イラクのナディア・ムラドさんは25才、イラクの少数派ヤズディー教徒。
ムラドさんは2014年にイスラム過激派組織「イスラム国(IS)」に拉致され、3か月間性奴隷として拘束されたものの、逃げ出すことに成功して難民ャンプにたどり着き、ドイツに亡命しました。
私はムラドさんのことやヤズディのことを今回の受賞で初めて知りましたが、2015年に彼女に会って取材をしていた日本人女性のフォトグラファーがいたのです。そして、2016年にはその写真集も出版されていました。
それが林典子さんです。
林典子さんは1983年生まれ、大学で国際政治学や紛争・平和構築学を専攻していた時にアメリカの大学に留学、その後西アフリカのガンビア共和国を訪れ、新聞社で写真を撮り始めたそうです。その後、世界最大規模の報道写真祭で最高賞を受賞した写真家です。
この写真集は、一見平穏にも見える写真が並んでいますが、文章の中に何が起こったか書かれています。
ヤズディ教徒は、地球を創造した神「Xwede」(ホデ)を振興する一神教で、ゾロアスター教、イスラム教、古代ペルシャの宗教、キリスト教などとも通じています。ISからは異端者として、消滅させなければならない存在とみなされていました。

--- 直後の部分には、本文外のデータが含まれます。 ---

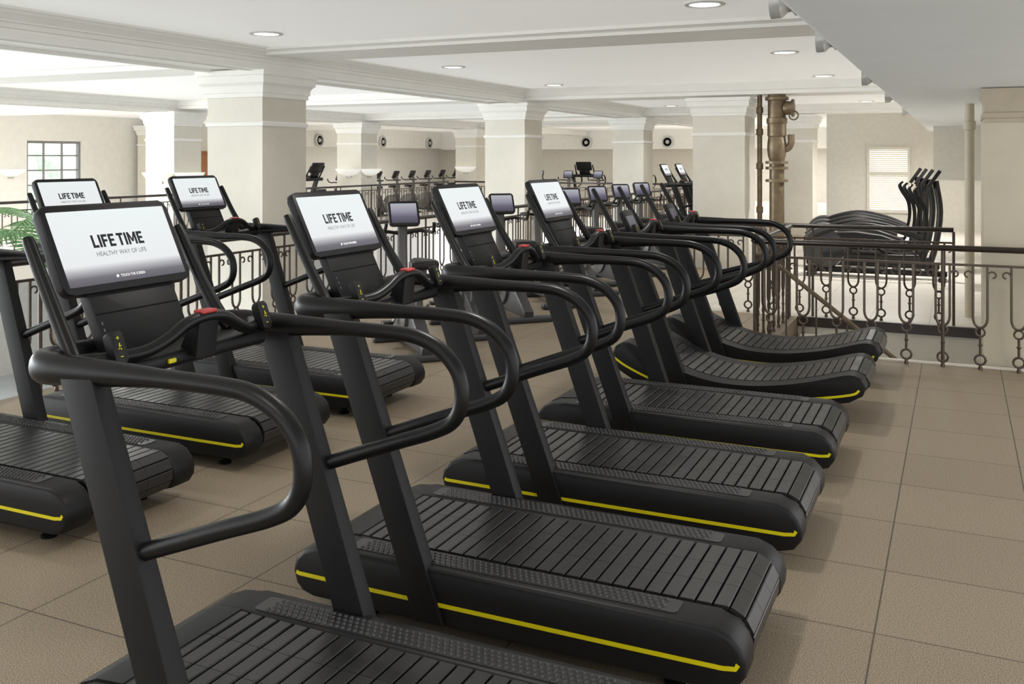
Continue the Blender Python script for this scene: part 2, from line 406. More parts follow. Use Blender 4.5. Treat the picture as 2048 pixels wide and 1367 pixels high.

ISが多くのヤズディの少女たちを連れ去って、結婚と称した性奴隷として扱っていることは、当時のニュースで漠然と知っていました。この写真集にナディアさん自身の語る言葉でその様子が書かれていました。それはとても痛ましいという言葉では言い表せないものです。
ですが、私が驚いたのは、ノーベル平和賞を受賞したナディアさんのことを3年前に知っていて、現地取材をしている日本の女性がいたことでした。
危険地帯にも単身飛び込んでいく勇敢さ。
行動力や交渉力、情報収集力に驚かされてしまいます。そして、相手に信頼されるまで時間をおいて、ともに生活をして密着取材をします。外見は可愛らしい、うら若い女性なのに。
林さんの取材対象は女性が多い。やはり戦争においては迫害されるのは女性、同じ女性として一番つらいであろうことを取材しています。こういう日本人がいるんだなと、その目をそらさない姿勢が頼もしい。
この本では、独裁政権と闘うジャーナリスト、難民キャンプで暮らす少女、配偶者から硫酸で顔を焼かれた女性、震災で家族を失った被災者、誘拐され結婚を強要された女子大生の姿が報告されています。
題名どおり、世界の片隅で、ニュースにもならない、しかし、人の尊厳にかかわることが現実に起こっていることがわかります。
興味のある方は、ぜひ読んでみていただきたいです。